FAVORITE MEMORY: Orion’s favorite memory is the moment he got to see his father come home after being incarcerated for two years.

“[My favorite memory is] getting to see my dad for the first time in two years without having to drive eight hours upstate on a bus, going through metal detectors, and being surrounded by barbed wire fences and bars,” he said. “We made him a welcome home banner and hung it in our building’s hallway right by our front door.”

BIGGEST CHALLENGE: Through the years, Orion said his biggest challenge was seeing his mom struggle with losing her job and having to move out of their home. His family of four then went on to live in a one-bedroom apartment, which ended up getting flooded.

“During all of this my dad was incarcerated, so my mom had to care for us herself. In spite of this all, I managed to balance my life,” he said. “My family, school life, social life and my personal life. It is sort of like a mailman with a lot of packages: he has his arms full and needs to keep his baggage stacked evenly to keep it from falling in the middle of the street.”

INSPIRATION: “What inspires me to do what I do is my mom,” Orion said. “She took care of me and my brother all by herself.”

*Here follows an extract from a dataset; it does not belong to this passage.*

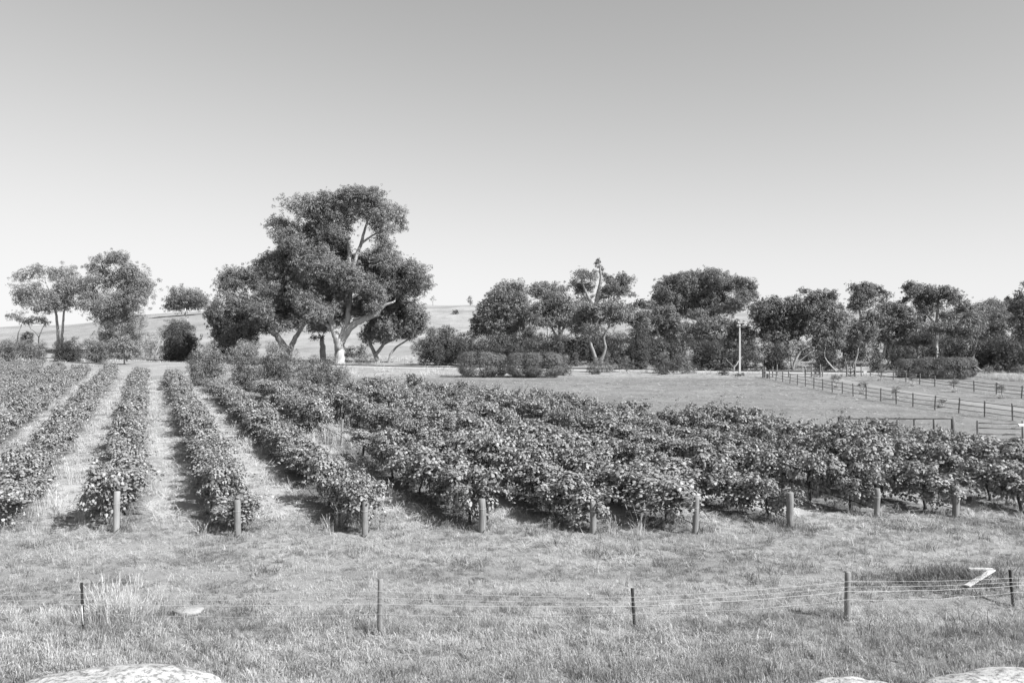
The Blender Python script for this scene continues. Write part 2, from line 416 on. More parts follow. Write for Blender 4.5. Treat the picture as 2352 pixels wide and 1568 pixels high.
def grass_all():
    r = np.random.default_rng(99)
    def two(nm, k, **kw):                 # first k prototypes greener, last k dry and pale
        A = [blades(seed=hash_(nm) + i, tone=(0, .5), **kw) for i in range(k)] + [blades(seed=hash_(nm) + 50 + i, tone=(.35, 1), **kw) for i in range(k)]
        return proto_coll(nm, [mesh_np("%s_%d" % (nm, i), v, f, M['grass'], t) for i, (v, f, t) in enumerate(A)])
    short = two("short_tuft", 4, n=40, hmin=.04, hmax=.14, wid=.0038, spread=.15, lean=.7, curl=.6)
    mid = two("mid_tuft", 4, n=26, hmin=.10, hmax=.25, wid=.004, spread=.11, lean=.28, curl=.25, heads=.3)
    def pick(X, Y, seed, bias=0.0):
        return np.where(r.normal(0, .35, len(X)) + 1.6 * fbm(X / 1.5, Y / .9, seed) + bias > 0, 4, 0) + r.integers(0, 4, len(X))
    straw = grass_protos("straw_tuft", 5, M['straw'], n=22, hmin=.35, hmax=.75, wid=.006, spread=.16, lean=.7, curl=.5, seg=4)
    tall = grass_protos("tall_tuft", 5, M['straw'], n=26, hmin=.35, hmax=.8, wid=.007, spread=.18, lean=.18, curl=.2, heads=.5, seg=3)
    weed = grass_protos("weed_tuft", 4, M['weed'], n=34, hmin=.06, hmax=.22, wid=.006, spread=.16, lean=.5, curl=.4)
    # foreground
    X, Y = frustum_pts(30000, 11.8, 25, r, 1.08)
    k = r.uniform(size=len(X)) < np.clip(.72 + .5 * fbm(X / 1.6, Y / 1.1, 71), .25, 1) * (1 - .5 * np.exp(-((Y - 17.2) / .35) ** 2) - .5 * np.exp(-((Y - 18.9) / .4) ** 2))
    P, rot, scl, _ = scat_arrays(X[k], Y[k], r, .7, 1.4, 5, .25)
    scl *= (1 - .35 * sstep(16, 18.5, P[:, 1]))[:, None]
    scatter("short_grass", P, rot, scl, pick(P[:, 0], P[:, 1], 72), short, "short grazed grass covering the ground before the vine rows", "grass")
    X, Y = frustum_pts(16000, 11.8, 25, r, 1.08)
    dens = np.clip(.55 + 1.3 * fbm(X / 1.9, Y / 1.2, 81), 0, 1) * (1 - .85 * sstep(15.6, 17.0, Y)) + .12
    k = r.uniform(size=len(X)) < dens * (1 - .75 * sstep(14.2, 15.6, Y))
    tx, ty = G(240, 1400); X2 = np.concatenate([X[k], r.normal(-7.6, .45, 60)]); Y2 = np.concatenate([Y[k], r.normal(16.6, .2, 60)])
    P, rot, scl, _ = scat_arrays(X2, Y2, r, .6, 1.15, 5, .1)
    scatter("seeding_grass", P, rot, scl, pick(P[:, 0], P[:, 1], 73, .1), mid, "upright seeding grass in the foreground below the wire fence", "grass")
    # flattened straw before the posts and down the alleys
    X, Y = frustum_pts(52000, 19, 112, r, 1.05, .55)
    rd = row_dist(X, Y); inside = far_limit(X, Y)
    head = sstep(19, 22, Y) * (1 - sstep(23.5, 25, Y)) * np.clip(.32 + 1.2 * fbm(X / 2.2, Y / 1.2, 91), 0, 1)
    al = (Y > 23.2) * inside * sstep(.5, .95, rd) * np.clip(.55 + .9 * fbm(X / 1.3, Y / 3, 92), .1, 1)
    k = r.uniform(size=len(X)) < np.maximum(head, al)
    P, rot, scl, ix = scat_arrays(X[k], Y[k], r, .55, 1.1, 5, .2)
    grow = 1 + .9 * sstep(35, 90, P[:, 1]); scl[:, :2] *= grow[:, None]; scl[:, 2] *= .62; scl *= (1 - .35 * (P[:, 1] < 24))[:, None]
    scatter("flattened_straw", P, rot, scl, ix, straw, "long pale straw lying flat between the vine rows", "grass")
    # tall tufts here and there in the alleys, gap and headland, tall dry fringe by the road and hedges
    X, Y = frustum_pts(5200, 20, 80, r, 1.05, .6); rd = row_dist(X, Y)
    k = (r.uniform(size=len(X)) < np.clip(.06 + .9 * fbm(X / 1.6, Y / 2.2, 95), 0, .6)) & far_limit(X, Y) & (rd > .35) & (Y > 22)
    gap = (np.abs(X - (ROW0[3] + SL * (Y - 22.9))) < .9) & (Y > 33) & (Y < 44) & (r.uniform(size=len(X)) < .9)
    k = k | gap
    X3 = r.uniform(-95, 75, 9000); Y3 = r.uniform(94, 150, 9000)
    py = HOR + F * H / Y3; px = 1176 + F * X3 / Y3
    k3 = (py < np.interp(px, [0, 430, 800, 1250, 1700, 2352], [832, 836, 868, 856, 862, 880])) & (fbm(X3 / 5, Y3 / 4, 97) > .05)
    rdx = np.array([abs(y - np.interp(x, [p[0] for p in road], [p[1] for p in road])) for x, y in zip(X3, Y3)]); k3 &= rdx > 5
    # loose tall patches behind the rail fence
    X4, Y4 = np.array([]), np.array([])   # clumps along the foot of the trees
    for _ in range(700):
        a = r.uniform(52, 64); b = r.uniform(86, 94) - .1 * (a - 52); X4 = np.append(X4, a); Y4 = np.append(Y4, b)
    X5 = np.concatenate([r.uniform(-8.15, -7.15, 55), r.uniform(-10.2, -8.2, 34)]); Y5 = np.concatenate([r.uniform(15.9, 16.5, 55), r.uniform(15.9, 16.3, 34)])
    Xa = np.concatenate([X[k], X3[k3], X4, X5]); Ya = np.concatenate([Y[k], Y3[k3], Y4, Y5])
    P, rot, scl, ix = scat_arrays(Xa, Ya, r, .6, 1.15, 5, .12)
    scl[:, :2] *= (1 + 1.0 * sstep(60, 110, P[:, 1]))[:, None]; scl[:, 2] *= (1 - .4 * sstep(80, 95, P[:, 1])) * r.uniform(.6, 1.2, len(P)); scl[-34:] *= .55; scl[-89:-34] *= .85; scl[-89:, :2] *= .8
    scatter("tall_dry_grass", P, rot, scl, ix, tall, "tall dry grass in the vineyard gaps and along the road", "grass")
    # dark weeds: mound, fence line, under the vines
    X, Y = frustum_pts(3200, 12, 24, r, 1.05); k = r.uniform(size=len(X)) < np.clip(-.1 + 1.1 * fbm(X / 1.1, Y / .8, 96), 0, .8)
    Xm = r.normal(9.5, .95, 170); Ym = r.normal(18.2, .45, 170)
    Xu, Yu = frustum_pts(9000, 22.8, 60, r, 1.05, .6); ku = (row_dist(Xu, Yu) < .55) & far_limit(Xu, Yu)
    Xa = np.concatenate([X[k], Xm, Xu[ku]]); Ya = np.concatenate([Y[k], Ym, Yu[ku]])
    scatter("weeds", *scat_arrays(Xa, Ya, r, .7, 1.4, 4, .15), weed, "dark green weeds on the low mound and beneath the vines", "weeds")
    # mown paddock: very short stubble
    X = r.uniform(-15, 62, 26000); Y = 28 + 72 * r.uniform(size=26000) ** .8
    k = (~far_limit(X, Y)) & (np.abs(X / Y) < .66) & (r.uniform(size=len(X)) < .7 + .4 * fbm(X / 5, Y / 3, 98)) & ((X < 32.2) | (X > 36.6) | (r.uniform(size=len(X)) < .25))
    P, rot, scl, ix = scat_arrays(X[k], Y[k], r, .5, 1.0, 8, .2); scl[:, :2] *= 1.7; scl[:, 2] *= .55
    scatter("paddock_stubble", P, rot, scl, ix, short, "close mown grass stubble of the open paddock", "grass")
grass_all()

# ------------------------------------------------------------------ trees and shrubs
def leaf_quads(C, N, D, L, Wd):
    """pointed leaves: centre, normal, long direction, length, width"""
    D = D - N * np.sum(D * N, 1, keepdims=True); D /= np.linalg.norm(D, axis=1, keepdims=True) + 1e-9
    S = np.cross(N, D); L = L[:, None]; Wd = Wd[:, None]
    V = np.stack([C + S * Wd * .5 - D * L * .4, C + D * L * .6, C - S * Wd * .5 - D * L * .4], 1)
    return V.reshape(-1, 3)

def unit(v): return v / (np.linalg.norm(v, axis=-1, keepdims=True) + 1e-9)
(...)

The 15-year-old said he is inspired by his mother, who managed to buy a house at 19 and, although she didn’t finish college, she has a job at Goodwill Industries, where she has been promoted three times.
“She never gave up. At our worst times when we were in ruins she was the only one to keep us going every day,” he said. “She is what keeps us in order. I don’t know where we would be today without her. I am driven to make her proud and to be as great of a person as she is one day. I love her. She is my mother, the person who brought me into this world. She’s one of my best friends, role model, inspiration, and most important of all – my arrow. She is what holds me back only so that I could be launched into something great.”